Closed fnoop closed 7 years ago
Hopefully this commit solves your issue. Let me know if it doesn't.
Fresh clone, and then edit of ini file:
[dev] [mav@maverick-ubuntuvm /usr/local/lib/python2.7/dist-packages/MAVProxy/modules/mavproxy_cesium]$ git status
On branch master
Your branch is up-to-date with 'origin/master'.
Changes not staged for commit:
(use "git add <file>..." to update what will be committed)
(use "git checkout -- <file>..." to discard changes in working directory)
modified: app/mavcesium_default.ini
no changes added to commit (use "git add" and/or "git commit -a")
Okay, still broken....
My git foo is weak but because the file is already being tracked .gitignore doesn't work.
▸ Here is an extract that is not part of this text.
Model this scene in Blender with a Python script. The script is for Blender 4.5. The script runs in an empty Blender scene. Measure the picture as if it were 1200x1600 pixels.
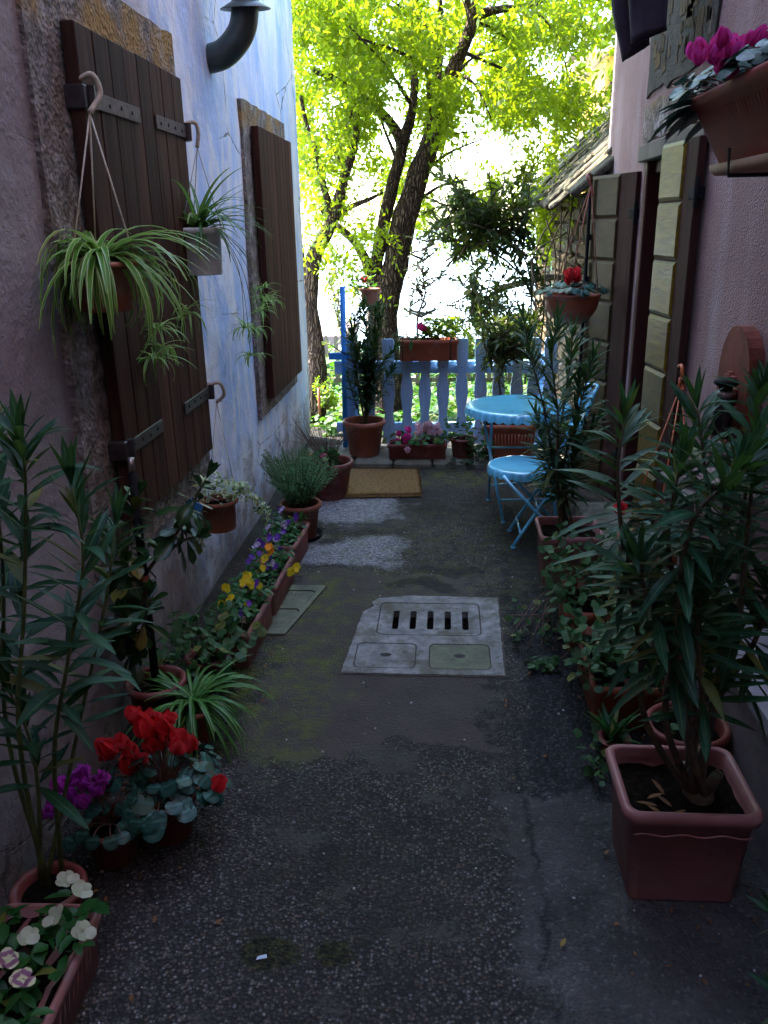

If I remove the file from being tracked users won't get a copy when they clone the repo. Apparently the correct way to do this (going off the git book) is to put the config in a submodule... At the moment I have the server looking for config files in the user's home directory and the MAVProxy app data directory and prioritising them over the example config. Will it work for you to run a config file external to the repo? Another fix is passing the config parh at runtime as you suggested. Alternatively you can run git update-index --assume-unchanged app/mavcesium_default.ini which should stop tracking the file in your local repo. The problem with this method is that it only works at a local repo level.
Yes I think you're right - this ini file should be considered a default and not to be altered. If any alterations need to be made, the file should be copied into the home directory or the app data directory, or ideally to a specified location by mavproxy. Can mavproxy really not call a module with a parameter?